Revista Pijao
Pilar Quintana: el arte de perder
Pilar Quintana: el arte de perder

Por Ángel Castaño Guzmán

El Espectador

Empiezo por lo obvio: la vida es un depósito de despojos, de pérdidas. Sí, igual a las playas donde el mar lleva la basura y los cuerpos recogidos a lo largo de su ondeante piel. Afino la idea —y de paso doy la razón a los antiguos—: la vida y el mar proceden de idénticas maneras, se imitan mutuamente: dan con mano pródiga y quitan con zarpa feroz. Tal vez el arte deba recordarnos esas verdades de Perogrullo, ocultas tras la maleza del día a día. La breve novela La perra, de la escritora y guionista caleña Pilar Quintana (1972), cumple con esa tarea: señala la belleza de la derrota, arranca la esperanza pétalo a pétalo. Damaris, la protagonista de la historia, conoce la naturaleza fugaz y agreste de los afectos. Reina Midas a la inversa, acumula adioses y rupturas: el soldado huye apenas se entera de la noticia de su paternidad; la madre viaja a Buenaventura en procura de un futuro menos incierto, dejando a la niña al amparo del tío Eliécer; la fortuna y la salud del jefe del clan se esfuman en parrandas de dos o tres jornadas; el amor de Rogelio —un hábil pescador— se pudre junto con el sueño de tejer en las entrañas un nuevo ser. Y al final del rosario, la perra: un pequeño latido que abre los ojos y crece acunado por el calor de las tetas de Damaris. Chirli —nudo de tendones y músculos—, cuya mamá apareció envenenada en un recodo del litoral, le permite a Damaris ejercitar por un tiempo con ella sus dotes maternales, las luminosas y las macabras.

Articulada en breves capítulos, La perra hace parte de una corriente narrativa interesada en poner en escena, con sus dramas y alegrías, el universo social y simbólico afrocolombiano.
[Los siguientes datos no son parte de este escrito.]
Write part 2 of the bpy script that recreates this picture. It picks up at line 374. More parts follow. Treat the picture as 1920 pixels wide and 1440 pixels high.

Como lo hicieran los filmes Manos sucias y Chocó, el relato de Quintana da cuenta de la desidia estatal, de la pobreza sin nombre y de los rituales mágicos y esotéricos propios de la costa pacífica nacional. Propalados en la escuela y el púlpito, los discursos culturales se naturalizan con relativa facilidad hasta el punto de convertir al excluido en el mejor defensor de sus grilletes. En consecuencia, resulta comprensible la epifanía de Damaris en la fiesta de las madres organizada en la casa de los Reyes —una familia blanca afincada en Bogotá—: “Damaris se dijo que nunca nadie podría confundirlos con los dueños. Eran una partida de negros pobres y mal vestidos usando las cosas de los ricos. Unos igualados, eso pensaría la gente, y Damaris se quería morir porque para ella ser igualada era algo tan terrible o indebido como el incesto o un crimen”. El poder y las tradiciones —no sobra decirlo— trazan los límites de nuestras ambiciones. Las de Damaris, por ejemplo, se restringen a dejar relucientes los pisos de viviendas ajenas, aún a costa de estropear para siempre sus grandes manos, y cumplir el mandato de perpetuar el ADN en la prole. Cuando el naufragio parece inevitable, irrumpe Chirli, un atisbo de ilusión condenado de antemano al fracaso. Damaris se aferra a esa gozque con una vehemencia similar a la puesta por el coronel macondiano en el cuidado de su gallo. La perra —con prosa sobria, precisa— husmea en los meandros de la maternidad, en los sinsabores de los apegos, en los agujeros de la psique femenina. La muerte abre y cierra una ficción contada con destreza y buen pulso en poco más de cien páginas.